(Photo of Saudi Crown Prince Mohammed bin Salman, who likely ordered the murder of a journalist, is by Luca Locatelli in Time Magazine.)
The world was shocked last week by the murder of a Washington Post journalist by the Saudi Arabian government -- in the most obvious way (in their own embassy). But they shouldn't have been shocked. While the murder may have been the most obvious one by a government, it is far from the only one.
Journalists across the world are being attacked (and many murdered), and those attacks are growing in number. Even in the United States (supposed bastion of democracy), journalists are being threatened with death -- because Donald Trump has labeled them an "enemy of the people". I have to believe Trump's attack on journalists have encouraged less democratic governments to go after journalists they don't like.
This is a horrible trend, because democracy cannot exist in any country with a free and unfettered press. When journalists are threatened, attacked, imprisoned, and killed, it is nothing less than an attack on democracy itself.
The following is part of an excellent op-ed by Joel Simon in The Washington Post:
A record 262 journalists were jailed around the world at the end of last year, according to research by the Committee to Protect Journalists, the organization I lead. As the war in Syria has ebbed, the total number of journalists killed annually has come down from the low-to-mid 70s, but the number of murdered journalists has risen dramatically this year, to 27; there were 19 such deaths in all of 2016, and 18 last year. The suspects in the killings include criminal groups, terrorist organizations and governments. In about 90 percent of these cases, the perpetrators went unpunished
Powerful forces around the world recognize the threat posed by independent information and are determined to control it. In areas of Mexico dominated by drug cartels, critical reporting is all but impossible. The Islamic State systematically hunted down and killed anyone who defied its blanket censorship. Governments, including those in Egypt and China, fear popular demonstrations and so suppress reporting on corruption and malfeasance that could bring people into the streets.
The crackdown is part of a broader global trend as Russia, North Korea and other authoritarian regimes have carried out extraterritorial attacks on their critics and faced only modest rebuke from the international community.
Meanwhile, a legitimate concern with the spread of disinformation and misinformation online is empowering the censors, including governments putting pressure on Internet companies to remove critical content they don’t like.
The crisis in press freedom is a threat to the global order.

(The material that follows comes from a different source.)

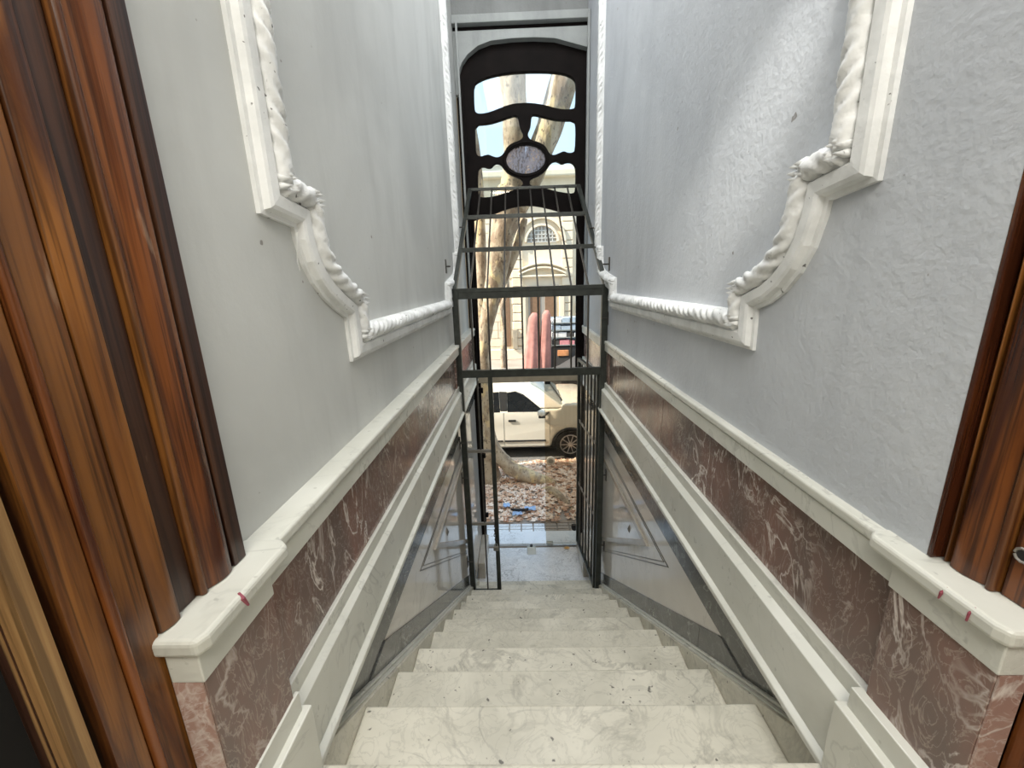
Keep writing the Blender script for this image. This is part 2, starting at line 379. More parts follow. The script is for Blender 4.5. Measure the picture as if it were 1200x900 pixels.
# ------------------------------------------------------------------ side walls
PL, PR = -0.545, 0.68              # plaster faces
ZC = -0.475                        # top of dado cap
def side_wall(name, sx, plx, out, clad, label, mat, y_near):
    """sx = -1 left, +1 right; plx plaster face; out outer back of wall; clad lower cladding face"""
    w = MB().box(plx, out, y_near, 4.40, ZC - 0.04, 3.2).build(name, mat); tag(w, label, kind='structure')
    i = -sx                                               # direction towards the stairwell
    X = (lambda a: a if sx > 0 else a)
    back = clad + sx * 0.02
    MB().box(back, out, y_near, 4.40, FL - .3, ZC - 0.04).build('wall_core', 'plaster_grey', w)
    f = dict(r=dict(cap=0.655, fas=0.659, brown=0.682, t1=0.665, t2i=0.664, t2=0.641, bead=0.626), l=dict(cap=-0.480, fas=-0.486, brown=-0.512, t1=-0.501, t2i=-0.50, t2=-0.484, bead=-0.469))['r' if sx > 0 else 'l']
    segs = [0.64, 1.75, 3.06, 4.36]
    for a, b in zip(segs[:-1], segs[1:]):
        b2 = b - 0.003
        MB().box(f['cap'], out - sx * .02, a, b2, ZC - 0.026, ZC).build('dado_cap', 'white_marble', w, 0.007, seg=3)
        MB().box(f['fas'], out - sx * .02, a, b2, -0.551, ZC - 0.027).build('dado_fascia', 'white_marble', w, 0.002)
        MB().box(f['t1'], out - sx * .02, a, b2, -0.86, -0.811).build('plinth_upper_tier', 'white_marble', w, 0.003)
        MB().prism('y', [(f['t1'], -0.853), (f['t2'], -0.866), (f['t2'], -1.022), (out - sx * .02, -1.022), (out - sx * .02, -0.853)], a, b2).build('plinth_lower_tier', 'white_marble', w, 0.002)
        MB().prism('y', [(f['t2'] - i * .004, -1.020), (f['bead'], -1.030), (f['bead'], -1.046), (f['t2'], -1.062), (out - sx * .02, -1.062), (out - sx * .02, -1.02)], a - .02, b2).build('plinth_bead', 'white_marble', w, 0.003)
    bs = [0.64, 1.9, 3.10, 3.16, 4.36]
    for k, (a, b) in enumerate(zip(bs[:-1], bs[1:])):
        off = 0.0 if k != 2 else i * 0.006
        MB().box(f['brown'] + off, out - sx * .02, a, b - 0.002, -0.81, -0.552).build('marble_panel', 'brown_marble', w, 0.001)
    # dark border under the plinth, cream field, dark skirting
    sk = 0.125
    MB().box(clad - 0 * i, out - sx * .02, 0.64, 4.38, -1.268, -1.063).build('border_panel', 'dark_marble', w)
    T = lambda y: S(y) + sk
    ya = Y0 + (L0 + .012 + sk + 1.27) * GO / RISE
    cut = [ya, 1.95, 2.75, 3.45]
    for a, b in zip(cut[:-1], cut[1:]):
        b2 = b - 0.0015
        pts = [(a, -1.27), (b2, -1.27), (b2, T(b2))] + ([(a, T(a))] if a > ya else [])
        MB().prism('x', pts, clad, out - sx * .02).build('field_panel', 'cream_marble', w)
    MB().box(clad, out - sx * .02, 3.45, 4.38, FL + 0.13, -1.27).build('field_panel', 'cream_marble', w)
    MB().box(clad - sx * .006, out - sx * .02, 3.66, 4.38, FL, FL + 0.129).build('skirting_slab', 'dark_marble', w)
    js = [0.62, 1.02, 1.37, 1.82, 2.3, 2.8, 3.3, 3.66]
    for a, b in zip(js[:-1], js[1:]):
        b2 = b - 0.002
        ys0 = Y0 + (L0 + .012 + .016 + 1.27) * GO / RISE          # where the stringer dips below the border
        if b2 <= ys0: continue
        a = max(a, ys0)
        tp = [(t, min(T(t), -1.2685)) for t in [b2 + (a - b2) * k / 12 for k in range(13)]]
        pts = [(a, S(a) + .016), (b2, S(b2) + .016)] + tp
        MB().prism('x', pts, clad - sx * .006, clad + sx * 0.02).build('skirting_slab', 'dark_marble', w, 0.001)
    # triangular frames on the cream field
    def frame(y_near_, ztop, yfar, wd, pr, mat_, nm):
        e = 0.18
        lo = lambda y: ztop - (y - y_near_) * RISE / GO
        k = wd * math.sqrt(1 + (RISE / GO) ** 2)
        x0, x1 = clad, clad + i * pr
        n2 = y_near_ + (wd * 1.0 + k) * GO / RISE
        MB().prism('x', [(y_near_, ztop), (yfar, ztop), (yfar - wd, ztop - wd), (n2, ztop - wd)], x0, x1).build(nm, mat_, w, 0.002)
        MB().prism('x', [(y_near_, ztop), (n2, ztop - wd), (yfar - wd, lo(yfar - wd) + k), (yfar, lo(yfar))], x0, x1).build(nm, mat_, w, 0.002)
        MB().prism('x', [(yfar, ztop), (yfar, lo(yfar)), (yfar - wd, lo(yfar - wd) + k), (yfar - wd, ztop - wd)], x0, x1).build(nm, mat_, w, 0.002)
    frame(2.02, -1.475, 3.44, 0.035, 0.016, 'beige_marble', 'panel_frame')
    frame(1.73, -1.385, 3.47, 0.006, 0.003, 'line_dark', 'inlay_line')
    frame(1.79, -1.402, 3.462, 0.005, 0.003, 'line_dark', 'inlay_line')
    y, z = 2.43, -1.635
    MB().add([(clad, y - .022, z), (clad, y, z - .034), (clad, y + .022, z), (clad, y, z + .034), (clad + i * .014, y, z)], [(0, 1, 4), (1, 2, 4), (2, 3, 4), (3, 0, 4), (0, 3, 2, 1)]).build('diamond_stud', 'line_dark', w)
    # pier at the landing
    p = dict(r=dict(face=0.653, blk=0.649, cap=0.636, t1=0.634, t2=0.616, lft=0.76), l=dict(face=-0.472, blk=-0.469, cap=-0.453, t1=-0.4675, t2=-0.453, lft=-0.60))['r' if sx > 0 else 'l']
    t_in = -0.518 if sx < 0 else 0.694
    MB().box(p['face'], t_in, 0.464, 0.632, L0, -0.552).build('marble_pier', 'brown_marble', w, 0.001)
    MB().box(p['face'] + sx * .002, t_in, 0.461, 0.4635, L0, -0.552).build('pier_return', 'pink_marble', w)
    MB().box(p['blk'], t_in, 0.460, 0.634, -0.551, ZC - 0.026).build('pier_block', 'white_marble', w, 0.002)
    e = t_in + sx * 0.016
    MB().prism('z', [(p['cap'], 0.672), (p['cap'], 0.470), (p['cap'] + sx * .008, 0.452), (e, 0.452), (e + sx * .012, 0.462), (e, 0.478), (t_in + sx * .05, 0.49), (t_in + sx * .05, 0.69), (p['cap'] + sx * .02, 0.69)], ZC - 0.025, ZC + 0.003).build('pier_cap', 'white_marble', w, 0.008, seg=3)
    px = p['face'] + sx * .004
    MB().box(px, p['t1'] if sx < 0 else p['t1'], 0.462, 0.645, L0, -0.795).build('pier_plinth_upper', 'white_marble', w, 0.002)
    MB().box(px, p['t2'], 0.455, 0.655, L0, -0.842).build('pier_plinth_lower', 'white_marble', w, 0.003)
    return w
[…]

We live in the information age, yet the people who bring us news and information are being jailed, killed and censored at an unprecedented level. A decent respect for press freedom must be viewed as a guiding principle in international relations, a principle that cannot be sublimated to strategic considerations. . . .
The United States, where respect for press freedom is enshrined in the First Amendment, has a key role to play. Support for press freedom has been a cornerstone of U.S. foreign policy with strong bipartisan support. . . .
But one voice was largely missing until Wednesday. President Trump, who has cultivated a close relationship with the Saudi royal family, was slow to go beyond initially expressing “concern” before finally saying, on Wednesday, that “we cannot let this happen to reporters” and “we’re going to get to the bottom of it.” Better still would be an unequivocal demand that the Saudis come clean about Khashoggi’s disappearance. If anything remotely like what is alleged actually happened to Khashoggi, the president should ensure that it has profound and lasting consequences for the U.S.-Saudi relationship.
Of course, Trump has had an antagonistic relationship with the media and has mocked and attacked critical reporters. His regular denunciations of “fake news” are increasingly echoedby authoritarian leaders around the world. But that is all the more reason why speaking directly and forcefully about the Khashoggi disappearance would send a message to the Saudis that certain principles are inviolable. It would also send a message to all those around the world who routinely violate the rights of journalists and think they can get away with it that maybe – just maybe – they will be held to account.